Two new securitisations have been launched in Europe in the last few days, bringing the total this year to three, on course to raise almost €1.2 bn of finance, according to the latest issue of PropertyEU's sister publication Europroperty.
The largest is a €530 mln Finnish CMBS from Citi and Morgan Stanley, securitising a loan which financed part of Blackstone’s acquisition of Sponda last year.
The other is a €250 mln CMBS from Bank of America Merrill Lynch (BAML) backed by a Blackstone owned Italian logistics portfolio.
They follow a €404 mln CMBS called Pietra Nera that was sold last month. Issued directly by Blackstone, advised by Deutsche Bank, it refinanced four Italian outlet malls and a retail centre.
Blackstone bought Sponda for €1.8 bn in a deal that valued the portfolio at c€3.8 bn. Citi and Morgan Stanley are marketing the Sponda CMBS this week and expect it to be sold next week.
The loan is secured on about 65 higher-yielding properties in the Greater Helsinki and Tampere areas and was one of three separate loan pools totalling €2.6 bn which Blackstone put in place.
More CMBS financings expected
Sources said that more CMBS financings are expected as a window has opened, making securitisation pricing competitive again compared to bank finance, for certain types of assets.
There are said to be a pan-European and an Irish transaction under consideration plus more UK industrial and logistics deals where Blackstone is the sponsor. The private equity giant has already agreed to buy two separate portfolios this year: Helical’s remaining industrial portfolio for £150 mln (€171 mln) and, with M7, a £320 mln package from InfraRed Capital Partners’ Active Real Estate Fund III.

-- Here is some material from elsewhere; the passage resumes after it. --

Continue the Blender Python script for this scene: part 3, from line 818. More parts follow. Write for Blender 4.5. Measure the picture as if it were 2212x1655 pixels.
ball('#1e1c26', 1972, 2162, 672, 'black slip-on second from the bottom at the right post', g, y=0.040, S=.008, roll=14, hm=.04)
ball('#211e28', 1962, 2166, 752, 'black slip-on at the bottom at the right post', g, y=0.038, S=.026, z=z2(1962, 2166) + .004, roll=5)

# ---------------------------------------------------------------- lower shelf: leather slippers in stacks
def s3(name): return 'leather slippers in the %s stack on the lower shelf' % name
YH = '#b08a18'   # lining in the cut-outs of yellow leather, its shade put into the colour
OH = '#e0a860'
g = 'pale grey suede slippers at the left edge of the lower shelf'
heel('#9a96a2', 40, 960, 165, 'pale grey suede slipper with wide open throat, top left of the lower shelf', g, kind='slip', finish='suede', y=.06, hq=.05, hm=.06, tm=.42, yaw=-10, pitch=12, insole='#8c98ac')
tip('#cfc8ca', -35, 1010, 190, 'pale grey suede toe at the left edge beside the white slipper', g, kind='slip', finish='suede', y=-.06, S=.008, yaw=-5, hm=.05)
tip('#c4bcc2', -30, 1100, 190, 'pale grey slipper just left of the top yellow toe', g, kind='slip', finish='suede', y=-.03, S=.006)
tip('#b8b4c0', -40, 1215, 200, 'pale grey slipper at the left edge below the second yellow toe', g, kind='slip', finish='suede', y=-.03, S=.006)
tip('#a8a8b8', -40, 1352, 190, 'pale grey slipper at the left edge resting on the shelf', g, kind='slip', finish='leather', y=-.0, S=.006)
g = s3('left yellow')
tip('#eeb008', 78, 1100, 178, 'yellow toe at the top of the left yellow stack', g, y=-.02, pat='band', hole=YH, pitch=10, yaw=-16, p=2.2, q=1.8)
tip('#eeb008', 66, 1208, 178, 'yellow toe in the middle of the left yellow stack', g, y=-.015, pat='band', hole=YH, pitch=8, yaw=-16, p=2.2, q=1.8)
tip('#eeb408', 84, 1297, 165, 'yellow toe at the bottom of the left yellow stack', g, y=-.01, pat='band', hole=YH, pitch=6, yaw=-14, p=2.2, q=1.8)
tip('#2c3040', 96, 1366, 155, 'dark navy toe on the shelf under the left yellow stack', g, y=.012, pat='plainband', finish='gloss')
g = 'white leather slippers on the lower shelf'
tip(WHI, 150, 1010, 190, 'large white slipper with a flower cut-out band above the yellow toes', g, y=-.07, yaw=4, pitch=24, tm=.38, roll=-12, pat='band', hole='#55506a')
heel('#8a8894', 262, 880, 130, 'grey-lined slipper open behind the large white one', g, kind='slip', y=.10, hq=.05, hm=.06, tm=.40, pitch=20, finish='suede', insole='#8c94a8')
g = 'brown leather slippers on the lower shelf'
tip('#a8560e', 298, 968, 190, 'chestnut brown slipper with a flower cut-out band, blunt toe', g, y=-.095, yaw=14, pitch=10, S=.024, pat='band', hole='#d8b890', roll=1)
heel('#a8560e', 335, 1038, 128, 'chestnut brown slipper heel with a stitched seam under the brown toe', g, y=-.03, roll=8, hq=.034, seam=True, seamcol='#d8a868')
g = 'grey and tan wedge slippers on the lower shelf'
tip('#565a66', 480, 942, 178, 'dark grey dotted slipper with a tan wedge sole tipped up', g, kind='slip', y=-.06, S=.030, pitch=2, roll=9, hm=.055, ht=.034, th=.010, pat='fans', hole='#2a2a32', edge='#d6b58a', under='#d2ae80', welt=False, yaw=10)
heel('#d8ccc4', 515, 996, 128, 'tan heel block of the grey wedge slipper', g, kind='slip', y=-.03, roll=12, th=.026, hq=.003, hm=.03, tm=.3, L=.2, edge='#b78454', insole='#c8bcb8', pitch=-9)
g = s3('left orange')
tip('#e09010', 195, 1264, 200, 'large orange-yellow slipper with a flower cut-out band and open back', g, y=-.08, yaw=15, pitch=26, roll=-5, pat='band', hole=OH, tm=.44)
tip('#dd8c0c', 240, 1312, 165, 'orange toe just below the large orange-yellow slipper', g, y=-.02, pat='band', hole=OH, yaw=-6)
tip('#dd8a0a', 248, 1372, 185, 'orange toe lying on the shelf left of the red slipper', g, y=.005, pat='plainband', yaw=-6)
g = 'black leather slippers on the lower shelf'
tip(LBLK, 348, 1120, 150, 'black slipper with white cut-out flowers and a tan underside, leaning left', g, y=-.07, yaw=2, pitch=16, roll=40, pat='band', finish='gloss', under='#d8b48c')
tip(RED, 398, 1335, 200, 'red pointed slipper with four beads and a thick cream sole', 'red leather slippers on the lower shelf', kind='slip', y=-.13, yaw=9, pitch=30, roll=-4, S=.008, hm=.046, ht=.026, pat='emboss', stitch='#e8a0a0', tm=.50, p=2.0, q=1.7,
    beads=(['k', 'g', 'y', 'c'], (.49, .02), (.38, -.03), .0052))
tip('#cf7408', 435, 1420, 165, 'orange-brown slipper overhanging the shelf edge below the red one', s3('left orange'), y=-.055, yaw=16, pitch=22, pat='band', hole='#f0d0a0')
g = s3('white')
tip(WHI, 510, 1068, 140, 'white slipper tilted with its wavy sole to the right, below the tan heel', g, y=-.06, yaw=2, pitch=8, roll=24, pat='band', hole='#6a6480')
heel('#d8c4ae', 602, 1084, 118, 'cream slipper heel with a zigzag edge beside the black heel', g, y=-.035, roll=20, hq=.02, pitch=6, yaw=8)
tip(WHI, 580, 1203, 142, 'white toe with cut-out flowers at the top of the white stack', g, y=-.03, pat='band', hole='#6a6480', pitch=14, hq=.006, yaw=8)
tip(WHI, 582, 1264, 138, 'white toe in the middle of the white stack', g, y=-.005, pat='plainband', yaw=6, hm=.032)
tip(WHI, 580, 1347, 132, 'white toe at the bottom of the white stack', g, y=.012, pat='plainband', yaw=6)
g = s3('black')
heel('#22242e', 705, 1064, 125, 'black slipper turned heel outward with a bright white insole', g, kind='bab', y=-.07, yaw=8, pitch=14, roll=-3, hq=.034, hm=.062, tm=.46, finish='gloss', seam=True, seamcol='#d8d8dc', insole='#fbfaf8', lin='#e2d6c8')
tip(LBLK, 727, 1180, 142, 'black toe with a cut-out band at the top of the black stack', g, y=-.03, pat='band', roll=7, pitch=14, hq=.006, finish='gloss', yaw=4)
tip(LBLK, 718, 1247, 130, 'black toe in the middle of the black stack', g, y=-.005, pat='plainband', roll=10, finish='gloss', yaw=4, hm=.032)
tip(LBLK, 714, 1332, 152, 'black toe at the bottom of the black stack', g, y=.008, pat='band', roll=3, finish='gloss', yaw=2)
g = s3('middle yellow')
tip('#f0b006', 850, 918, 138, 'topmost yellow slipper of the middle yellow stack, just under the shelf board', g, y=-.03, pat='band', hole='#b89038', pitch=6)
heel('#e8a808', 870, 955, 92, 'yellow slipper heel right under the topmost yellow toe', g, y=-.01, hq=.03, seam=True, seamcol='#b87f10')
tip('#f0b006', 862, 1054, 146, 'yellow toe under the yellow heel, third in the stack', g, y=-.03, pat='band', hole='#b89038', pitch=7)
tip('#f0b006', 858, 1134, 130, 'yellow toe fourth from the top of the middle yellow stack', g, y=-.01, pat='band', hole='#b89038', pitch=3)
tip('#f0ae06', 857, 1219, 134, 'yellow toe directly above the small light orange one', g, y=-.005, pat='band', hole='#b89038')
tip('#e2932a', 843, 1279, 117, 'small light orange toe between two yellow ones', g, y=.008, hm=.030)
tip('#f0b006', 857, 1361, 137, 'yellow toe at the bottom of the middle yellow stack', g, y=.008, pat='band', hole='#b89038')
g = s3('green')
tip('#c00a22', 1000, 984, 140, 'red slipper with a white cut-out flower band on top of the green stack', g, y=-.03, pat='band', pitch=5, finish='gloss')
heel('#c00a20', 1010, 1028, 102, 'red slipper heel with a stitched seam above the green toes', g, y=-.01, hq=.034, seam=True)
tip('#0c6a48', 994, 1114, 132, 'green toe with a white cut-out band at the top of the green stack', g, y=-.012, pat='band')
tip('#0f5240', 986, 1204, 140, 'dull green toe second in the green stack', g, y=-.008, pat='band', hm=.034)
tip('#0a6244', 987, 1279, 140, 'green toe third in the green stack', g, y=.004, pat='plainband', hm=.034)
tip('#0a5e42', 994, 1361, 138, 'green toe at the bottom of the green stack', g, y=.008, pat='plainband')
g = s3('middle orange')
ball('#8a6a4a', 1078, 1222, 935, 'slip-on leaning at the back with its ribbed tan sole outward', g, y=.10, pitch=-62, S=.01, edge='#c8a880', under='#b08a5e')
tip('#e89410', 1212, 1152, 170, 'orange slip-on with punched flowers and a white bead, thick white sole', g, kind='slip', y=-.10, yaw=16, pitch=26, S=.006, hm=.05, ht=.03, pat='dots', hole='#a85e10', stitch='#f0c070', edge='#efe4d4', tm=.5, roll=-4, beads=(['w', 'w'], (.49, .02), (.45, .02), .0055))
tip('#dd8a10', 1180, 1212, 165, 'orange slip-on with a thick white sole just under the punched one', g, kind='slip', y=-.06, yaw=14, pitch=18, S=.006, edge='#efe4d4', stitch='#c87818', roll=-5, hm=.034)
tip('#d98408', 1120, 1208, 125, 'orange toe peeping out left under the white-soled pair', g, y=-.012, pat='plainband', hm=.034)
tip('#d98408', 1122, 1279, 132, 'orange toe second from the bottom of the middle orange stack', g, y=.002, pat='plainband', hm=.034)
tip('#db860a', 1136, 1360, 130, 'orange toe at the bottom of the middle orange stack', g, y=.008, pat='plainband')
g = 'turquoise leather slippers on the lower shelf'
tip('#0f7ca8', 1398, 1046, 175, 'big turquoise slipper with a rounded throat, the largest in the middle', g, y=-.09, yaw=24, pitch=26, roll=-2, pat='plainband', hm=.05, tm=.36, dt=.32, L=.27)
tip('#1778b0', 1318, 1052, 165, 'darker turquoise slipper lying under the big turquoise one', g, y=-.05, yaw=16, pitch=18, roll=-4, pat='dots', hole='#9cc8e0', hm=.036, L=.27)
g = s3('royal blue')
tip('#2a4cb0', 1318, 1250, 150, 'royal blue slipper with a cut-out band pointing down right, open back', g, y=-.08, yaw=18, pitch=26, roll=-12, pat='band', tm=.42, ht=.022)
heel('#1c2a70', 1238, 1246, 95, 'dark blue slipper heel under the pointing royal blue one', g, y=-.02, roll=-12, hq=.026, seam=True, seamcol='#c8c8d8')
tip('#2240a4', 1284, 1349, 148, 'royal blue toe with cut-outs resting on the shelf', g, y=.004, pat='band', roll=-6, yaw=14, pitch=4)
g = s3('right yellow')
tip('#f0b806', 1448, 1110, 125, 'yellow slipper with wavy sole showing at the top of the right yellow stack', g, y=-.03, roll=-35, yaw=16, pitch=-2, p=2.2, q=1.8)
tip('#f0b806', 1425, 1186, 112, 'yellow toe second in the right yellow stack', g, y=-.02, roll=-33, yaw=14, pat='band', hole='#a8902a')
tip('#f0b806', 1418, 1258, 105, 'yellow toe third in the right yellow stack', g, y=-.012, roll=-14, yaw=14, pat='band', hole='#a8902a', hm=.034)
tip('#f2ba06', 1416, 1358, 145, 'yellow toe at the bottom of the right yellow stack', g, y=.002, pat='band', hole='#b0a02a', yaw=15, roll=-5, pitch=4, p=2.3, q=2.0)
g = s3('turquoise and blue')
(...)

Total debt finance raised via publicly sold CMBS last year was less than the three deals already launched this year. There was only one publicly sold sterling issue, by BAML, securitising a £350 mln senior loan that financed Blackstone’s £560 mln acquisition of 127 urban logistics assets from Brockton Capital.
Roman Kogan, head of real estate finance in Europe at Deutsche Bank, said: ‘The last window was 2014-2015. Given where asset-backed securities spreads have moved now, CMBS again competes with bank pricing.’